Here are the top three items you should consider before you begin an online marketing campaign to promote your web site:
Proofread your web site and ask at least one other person to do the same. It is very easy to miss a minor error after you have been staring at your content for a long time, so the importance of having an external reviewer cannot be overemphasized. Glaring grammatical and spelling mistakes on a web site look unprofessional; you should find and remove them before the site is deployed.
Make sure that your contact information is present. It is not necessary to put contact information on every page; a single contact page (with links pointing at it from other pages) will suffice. Your customers should be able to contact you easily.

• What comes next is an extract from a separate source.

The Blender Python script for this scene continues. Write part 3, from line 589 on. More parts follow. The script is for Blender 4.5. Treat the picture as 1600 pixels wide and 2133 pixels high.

Be consistent. Use the same navigation system on each page. This helps your customers navigate your site, and makes it easy for them to find a product or service that interests them the most. Avoid complex custom graphical navigation systems; your customers will not waste their time trying to figure out how to use your site — they will simply go elsewhere.
Most people find web sites that interest them by using Search Engines. Your site should be Search Engine-friendly in addition to being user-friendly. It will take much longer for your site to become listed in search engines (if it gets listed at all) if it cannot be effectively spidered by a search engine. This will dramatically reduce customer traffic.
To make your web site Search Engine-friendly, make effective use of the
Title
tag, as well as the Description
and
Keywords
meta tags. The Title
tag should have
information that describes the page; your company name is (usually)
not a descriptive title. Most search engines use the
Title
tag as the first line of your listing; strive to make your
Title
tag say "click me" to a prospective customer. The
Description
meta tag should have an accurate description of your
page, and the Keywords
meta tag should contain a set of keywords
that list key concepts mentioned on the page.
Get your customers to come back even before your web site goes live. Set up a newsletter for your site, and ask your visitors to subscribe to it. Use the Newsletter to send messages about new products (or services) or special offers provided on your site. This will remind your subscribers about your business and help build your brand image.
Do not send messages to the Newsletter too often, as this will overwhelm your subscribers and your newsletter may end up in their "Trash" mailbox along with the other two hundred spam messages they receive daily. On the other hand, an annual newsletter is not sufficient to reinforce your brand image. The ideal frequency is once or twice per month.
Spam (unsolicited commercial e-mail) is a growing problem. Your customers will be reluctant to subscribe to your Newsletter unless they have assurance that their e-mail address will not be shared with third parties. Do not sell, share, or otherwise distribute your subscriber list; post a notice about your privacy policy on your web site to let your subscribers know that their e-mail address will be protected.